* **Aim**: Drop every picture. Then return, exactly, the lines from the beginning of the listing below through the one containing "from mathutils.geometry import".

* **Dataset content**:
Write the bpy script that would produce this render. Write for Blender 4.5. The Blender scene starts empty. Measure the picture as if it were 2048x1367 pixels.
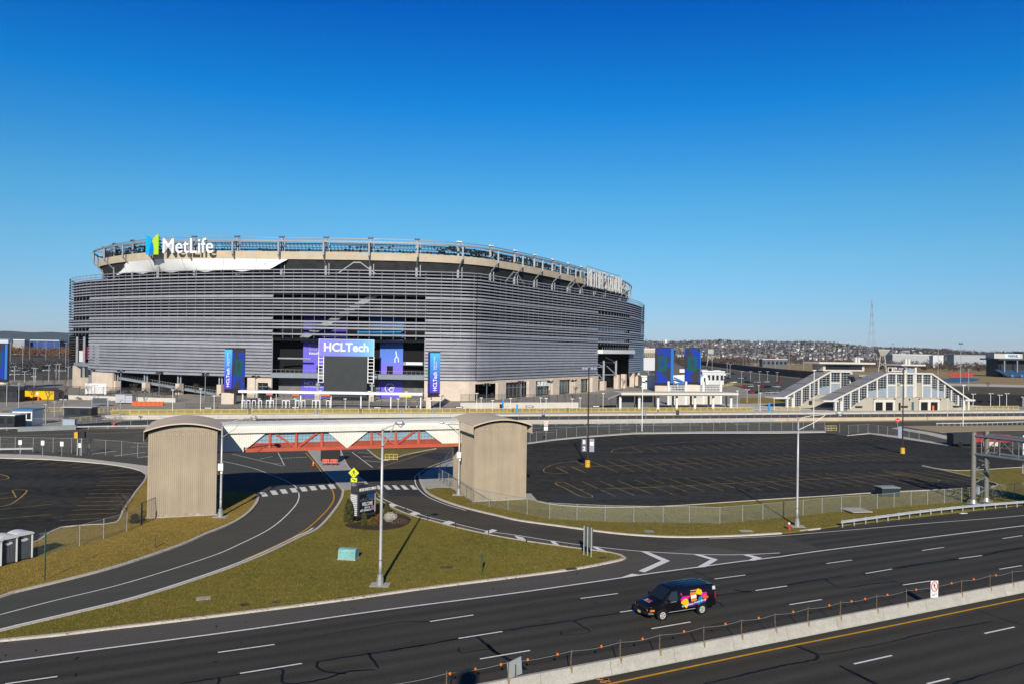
import bpy, bmesh, math, random
import numpy as np
from mathutils import Vector, Matrix
from mathutils.geometry import tessellate_polygon

S = bpy.context.scene
COL = S.collection
R = math.radians

# ------------------------------------------------------------------ camera
CAM_H, FOC, W0, H0 = 18.7, 1600.0, 2048.0, 1367.0
ROLL, HORIZON = R(0.9), 698.0
PITCH = math.atan((HORIZON - 683.5) / FOC)
fwd = np.array([0, math.cos(PITCH), math.sin(PITCH)])
r0 = np.array([1.0, 0, 0]); u0 = np.cross(r0, fwd)
rgt = math.cos(ROLL) * r0 + math.sin(ROLL) * u0
upv = np.cross(rgt, fwd)
EYE = np.array([0, 0, CAM_H])
cam = bpy.data.cameras.new("camera"); cam_o = bpy.data.objects.new("camera", cam); COL.objects.link(cam_o)
cam.sensor_width = 36.0; cam.lens = 36.0 * FOC / W0
cam.clip_start = 0.5; cam.clip_end = 40000
cam_o.matrix_world = Matrix(((rgt[0], upv[0], -fwd[0], 0), (rgt[1], upv[1], -fwd[1], 0), (rgt[2], upv[2], -fwd[2], CAM_H), (0, 0, 0, 1)))
S.camera = cam_o

# ------------------------------------------------------------------ sky, sun, exposure
SUN_EL, SUN_AZ = R(25.0), R(89.3)          # light travels towards this azimuth (almost straight away from the camera)
wd = bpy.data.worlds.new("World"); S.world = wd; wd.use_nodes = True
nt = wd.node_tree; nt.nodes.clear()
sky = nt.nodes.new("ShaderNodeTexSky"); sky.sky_type = 'NISHITA'; sky.sun_disc = False
sky.sun_elevation = SUN_EL; sky.sun_rotation = R(180.0); sky.altitude = 0
sky.air_density = 0.9; sky.dust_density = 0.0; sky.ozone_density = 5.0
# clear, polarised winter sky: the blue deepens smoothly with height
tcw = nt.nodes.new("ShaderNodeTexCoord"); spw = nt.nodes.new("ShaderNodeSeparateXYZ"); nt.links.new(tcw.outputs['Generated'], spw.inputs[0])
ramp = nt.nodes.new("ShaderNodeValToRGB")
for k, (p, c) in enumerate(((0.0, (.47, .52, .73)), (.039, (.456, .561, .715)), (.111, (.436, .696, .748)), (.18, (.315, .757, .822)), (.2925, (.038, .645, .986)), (.387, (.004, .438, .963)), (.6, (.0015, .16, .50)), (1.0, (.0005, .04, .20)))):
    e = ramp.color_ramp.elements[k] if k < 2 else ramp.color_ramp.elements.new(p)
    e.position = p; e.color = (*c, 1)
nt.links.new(spw.outputs[2], ramp.inputs[0])
mul = nt.nodes.new("ShaderNodeMixRGB"); mul.blend_type = 'MULTIPLY'; mul.inputs[0].default_value = 1.0
bg = nt.nodes.new("ShaderNodeBackground"); bg.inputs['Strength'].default_value = 0.124
wo = nt.nodes.new("ShaderNodeOutputWorld")
nt.links.new(sky.outputs[0], mul.inputs[1]); nt.links.new(ramp.outputs[0], mul.inputs[2]); nt.links.new(mul.outputs[0], bg.inputs[0]); nt.links.new(bg.outputs[0], wo.inputs[0])
sl = bpy.data.lights.new("sun", 'SUN'); sl.energy = 5.0; sl.angle = R(0.5); sl.color = (1.0, 0.94, 0.83)
so = bpy.data.objects.new("sun", sl); COL.objects.link(so)
ld = Vector((math.cos(SUN_AZ) * math.cos(SUN_EL), math.sin(SUN_AZ) * math.cos(SUN_EL), -math.sin(SUN_EL)))
so.rotation_euler = ld.to_track_quat('-Z', 'Y').to_euler(); so.location = (0, -60, 120)
vs = S.view_settings
vs.view_transform = 'Standard'; vs.look = 'None'; vs.exposure = 0.0; vs.gamma = 1.0; vs.use_curve_mapping = False
S.cycles.max_bounces = 5; S.cycles.diffuse_bounces = 2; S.cycles.glossy_bounces = 3; S.cycles.transparent_max_bounces = 24
S.cycles.transmission_bounces = 3; S.cycles.caustics_reflective = False; S.cycles.caustics_refractive = False

# ------------------------------------------------------------------ survey helpers: a sighting (px, py) on the photograph -> metres on the site
def G(px, py, z=0.0):
    d = fwd * FOC + rgt * (px - 1024) - upv * (py - 683.5)
    t = (z - CAM_H) / d[2]
    return np.array([EYE[0] + d[0] * t, EYE[1] + d[1] * t, z])
def AT(px, py, Y):
    d = fwd * FOC + rgt * (px - 1024) - upv * (py - 683.5)
    t = Y / d[1]
    return EYE + d * t
def HT(bx, by, tx, ty):
    return AT(tx, ty, G(bx, by)[1])[2]
def rng(s): return random.Random(s)

# ------------------------------------------------------------------ materials
MATS = {}
def mat(name, col, rough=0.75, metal=0.0, var=0.0, scale=0.5, bump=0.0, bscale=None, spec=0.3, var2=None, stretch=None, col2=None):
    if name in MATS: return MATS[name]
    m = bpy.data.materials.new(name); m.use_nodes = True
    n = m.node_tree.nodes; l = m.node_tree.links
    b = n['Principled BSDF']
    b.inputs['Base Color'].default_value = (*col, 1); b.inputs['Roughness'].default_value = rough
    b.inputs['Metallic'].default_value = metal; b.inputs['Specular IOR Level'].default_value = spec
    if var or bump or col2:
        g = n.new("ShaderNodeNewGeometry"); src = g.outputs['Position']
        if stretch:
            mp = n.new("ShaderNodeMapping"); mp.inputs['Rotation'].default_value = (0, 0, stretch[3] if len(stretch) > 3 else 0)
            mp.vector_type = 'TEXTURE'; mp.inputs['Scale'].default_value = stretch[:3]
            l.new(src, mp.inputs['Vector']); src = mp.outputs[0]
        nz = n.new("ShaderNodeTexNoise"); nz.inputs['Scale'].default_value = scale; nz.inputs['Detail'].default_value = 7; nz.inputs['Roughness'].default_value = 0.65
        l.new(src, nz.inputs['Vector'])
        fac = nz.outputs['Fac']
        if var2:
            nz2 = n.new("ShaderNodeTexNoise"); nz2.inputs['Scale'].default_value = var2; nz2.inputs['Detail'].default_value = 5
            l.new(g.outputs['Position'], nz2.inputs['Vector'])
            ad = n.new("ShaderNodeMath"); ad.operation = 'ADD'; l.new(fac, ad.inputs[0]); l.new(nz2.outputs['Fac'], ad.inputs[1])
            hf = n.new("ShaderNodeMath"); hf.operation = 'MULTIPLY'; hf.inputs[1].default_value = 0.5; l.new(ad.outputs[0], hf.inputs[0]); fac = hf.outputs[0]
        if var or col2:
            cr = n.new("ShaderNodeValToRGB"); cr.color_ramp.elements[0].position = 0.34; cr.color_ramp.elements[1].position = 0.66
            c2 = col2 if col2 else tuple(min(1, c * (1 + var)) for c in col)
            c1 = col if col2 else tuple(c * (1 - var) for c in col)
            cr.color_ramp.elements[0].color = (*c1, 1); cr.color_ramp.elements[1].color = (*c2, 1)
            l.new(fac, cr.inputs[0]); l.new(cr.outputs[0], b.inputs['Base Color'])
        if bump:
            nb = n.new("ShaderNodeTexNoise"); nb.inputs['Scale'].default_value = bscale or scale * 8; nb.inputs['Detail'].default_value = 6
            l.new(g.outputs['Position'], nb.inputs['Vector'])
            bp = n.new("ShaderNodeBump"); bp.inputs['Strength'].default_value = bump; bp.inputs['Distance'].default_value = 0.1
            l.new(nb.outputs['Fac'], bp.inputs['Height']); l.new(bp.outputs[0], b.inputs['Normal'])
    MATS[name] = m
    return m

def add_tracks(m, ang, off, period, amp):
    """wheel paths: paler bands along the lanes, darker oil drip between them"""
    n = m.node_tree.nodes; l = m.node_tree.links; b = n['Principled BSDF']; src = b.inputs['Base Color'].links[0].from_socket
    g = n.new("ShaderNodeNewGeometry"); d = n.new("ShaderNodeVectorMath"); d.operation = 'DOT_PRODUCT'; d.inputs[1].default_value = (-math.sin(ang), math.cos(ang), 0); l.new(g.outputs['Position'], d.inputs[0])
    nz = n.new("ShaderNodeTexNoise"); nz.inputs['Scale'].default_value = 0.06; l.new(g.outputs['Position'], nz.inputs[0])
    a = n.new("ShaderNodeMath"); a.operation = 'SUBTRACT'; a.inputs[1].default_value = off; l.new(d.outputs['Value'], a.inputs[0])
    w = n.new("ShaderNodeMath"); w.operation = 'MULTIPLY'; w.inputs[1].default_value = 4 * math.pi / period; l.new(a.outputs[0], w.inputs[0])
    c = n.new("ShaderNodeMath"); c.operation = 'COSINE'; l.new(w.outputs[0], c.inputs[0])
    k = n.new("ShaderNodeMath"); k.operation = 'MULTIPLY'; l.new(c.outputs[0], k.inputs[0]); l.new(nz.outputs['Fac'], k.inputs[1])
    k2 = n.new("ShaderNodeMath"); k2.operation = 'MULTIPLY_ADD'; k2.inputs[1].default_value = -2 * amp; k2.inputs[2].default_value = 1.0; l.new(k.outputs[0], k2.inputs[0])
    mx = n.new("ShaderNodeVectorMath"); mx.operation = 'SCALE'; l.new(src, mx.inputs[0]); l.new(k2.outputs[0], mx.inputs['Scale']); l.new(mx.outputs[0], b.inputs['Base Color'])

def glass(name, col, rough=0.08):
    return mat(name, col, rough, 0.0, spec=0.8)

def mesh_fence_mat(name, col, cell, cover):
    """chain link: diamond wires, air between them"""
    if name in MATS: return MATS[name]
    m = bpy.data.materials.new(name); m.use_nodes = True
    n = m.node_tree.nodes; l = m.node_tree.links
    b = n['Principled BSDF']; b.inputs['Base Color'].default_value = (*col, 1); b.inputs['Roughness'].default_value = 0.5; b.inputs['Metallic'].default_value = 0.3
    uv = n.new("ShaderNodeUVMap"); sp = n.new("ShaderNodeSeparateXYZ"); l.new(uv.outputs[0], sp.inputs[0])
    outs = []
    for op in ('ADD', 'SUBTRACT'):
        a = n.new("ShaderNodeMath"); a.operation = op; l.new(sp.outputs[0], a.inputs[0]); l.new(sp.outputs[1], a.inputs[1])
        s = n.new("ShaderNodeMath"); s.operation = 'MULTIPLY'; s.inputs[1].default_value = 1.0 / cell; l.new(a.outputs[0], s.inputs[0])
        f = n.new("ShaderNodeMath"); f.operation = 'FRACT'; l.new(s.outputs[0], f.inputs[0])
        c = n.new("ShaderNodeMath"); c.operation = 'LESS_THAN'; c.inputs[1].default_value = cover; l.new(f.outputs[0], c.inputs[0])
        outs.append(c)
    mx = n.new("ShaderNodeMath"); mx.operation = 'MAXIMUM'; l.new(outs[0].outputs[0], mx.inputs[0]); l.new(outs[1].outputs[0], mx.inputs[1])
    tr = n.new("ShaderNodeBsdfTransparent"); ms = n.new("ShaderNodeMixShader")
    l.new(mx.outputs[0], ms.inputs[0]); l.new(tr.outputs[0], ms.inputs[1]); l.new(b.outputs[0], ms.inputs[2])
    l.new(ms.outputs[0], n['Material Output'].inputs[0])
    MATS[name] = m
    return m

def grad_mat(name, stops, axis=2, emit=0.0, rough=0.5):
    """printed colour gradient along one axis of the object's own box"""
    if name in MATS: return MATS[name]
    m = bpy.data.materials.new(name); m.use_nodes = True
    n = m.node_tree.nodes; l = m.node_tree.links; b = n['Principled BSDF']; b.inputs['Roughness'].default_value = rough
    tc = n.new("ShaderNodeTexCoord"); sp = n.new("ShaderNodeSeparateXYZ"); l.new(tc.outputs['Generated'], sp.inputs[0])
    cr = n.new("ShaderNodeValToRGB")
    while len(cr.color_ramp.elements) < len(stops): cr.color_ramp.elements.new(0.5)
    for e, (p, c) in zip(cr.color_ramp.elements, stops): e.position = p; e.color = (*c, 1)
    l.new(sp.outputs[axis], cr.inputs[0]); l.new(cr.outputs[0], b.inputs['Base Color'])
    if emit:
        l.new(cr.outputs[0], b.inputs['Emission Color']); b.inputs['Emission Strength'].default_value = emit
    MATS[name] = m
    return m

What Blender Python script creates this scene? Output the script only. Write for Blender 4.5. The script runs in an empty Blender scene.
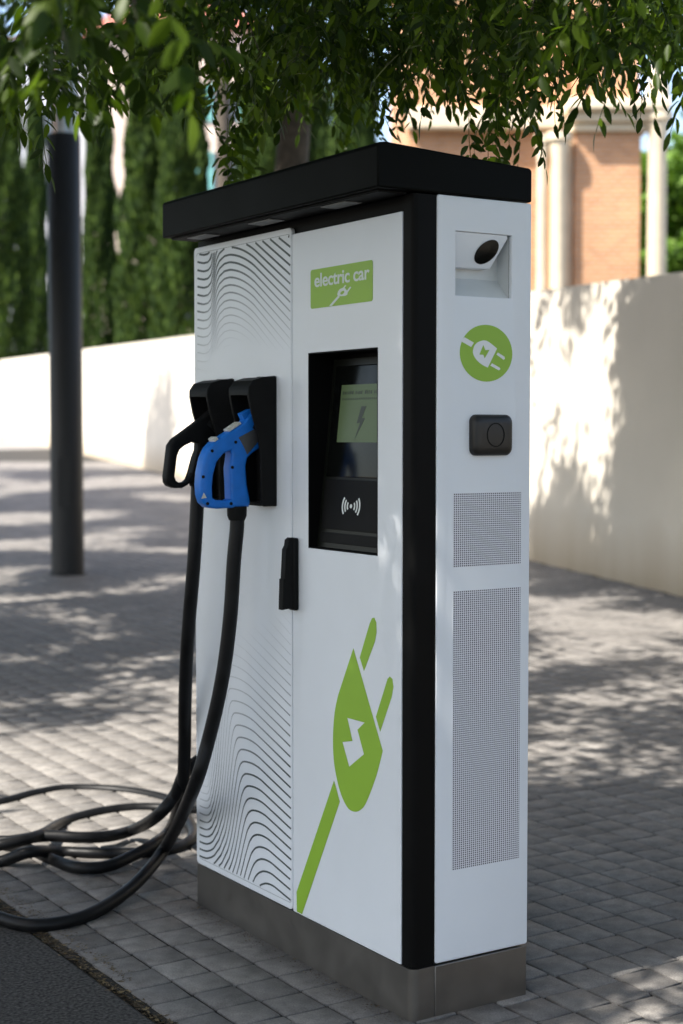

* **Full solution**:
Write the bpy script that would produce this render. Write for Blender 4.5. The Blender scene starts empty. Measure the picture as if it were 2048x1367 pixels.
import bpy, bmesh, math, random
import numpy as np
from mathutils import Vector, Matrix
from mathutils.geometry import tessellate_polygon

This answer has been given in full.